To the extent the defendant’s “Fourth” defense makes reference to the claimant’s failure to exhaust administrative remedies, it lacks merit. Claimant exhausted his administrative remedies on September 6, 2007 when his appeal to the Superintendent was denied (see 7 NYCRR 1700.3).

To the extent the claimant seeks summary judgment, the motion is denied. It is well established that " 'summary judgment is a drastic remedy and should not be granted where there is any doubt as to the existence of a triable issue' " (Rotuba Extruders, v Ceppos, 46 NY2d 223, 231 [1978][citation omitted]). Claimant failed to establish, as was his burden, that the property he claims was damaged was owned and lawfully possessed by him and the value of the property (see generally, Winegrad v New York Univ. Med. Center, 64 NY2d 851, 853 [1985]). Additionally, the defendant submitted in opposition to the motion investigatory reports indicating that the property was already damaged when it was delivered into the defendant’s possession for shipment (see defendant’s Exhibit A).

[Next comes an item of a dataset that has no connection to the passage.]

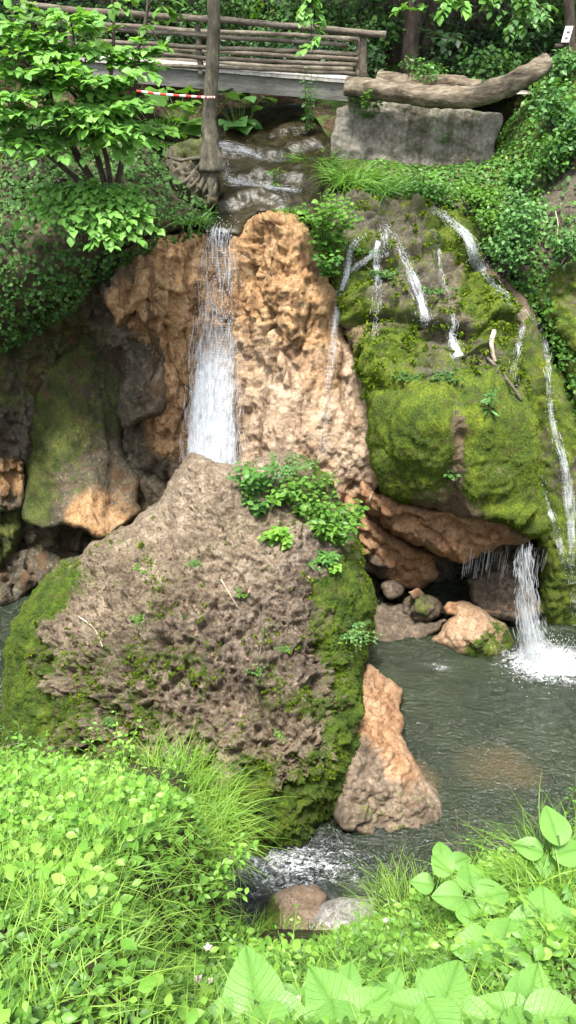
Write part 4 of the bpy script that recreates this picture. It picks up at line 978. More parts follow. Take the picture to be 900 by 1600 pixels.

Based on the foregoing, the claimant’s motion is granted only to the extent of dismissing the defendant’s “Third” and “Fourth” defenses asserted in its answer and otherwise denied.



March 25, 2008
Saratoga Springs, New York

HON. FRANCIS T. COLLINS
Judge of the Court of Claims


The Court Considered the following papers:
  1. Notice of motion dated December 17, 2007;
  2. Affidavit of Jesus Fuentes sworn to December 17, 2007 with exhibits;
  3. Affirmation of Paul F. Cagino dated January 4, 2008 with exhibit;
  4. Reply affidavit of Jesus Fuentes sworn to January 14, 2008.

[1].22 NYCRR § 206.6 (b) provides that "there shall be included in each claim, or attached thereto, a schedule showing in detail each item of damage claimed and the amount of such item". The rule was amended effective January 31, 2008 to demand compliance "[t]o the extent required by Court of Claims Act § 11 (b)".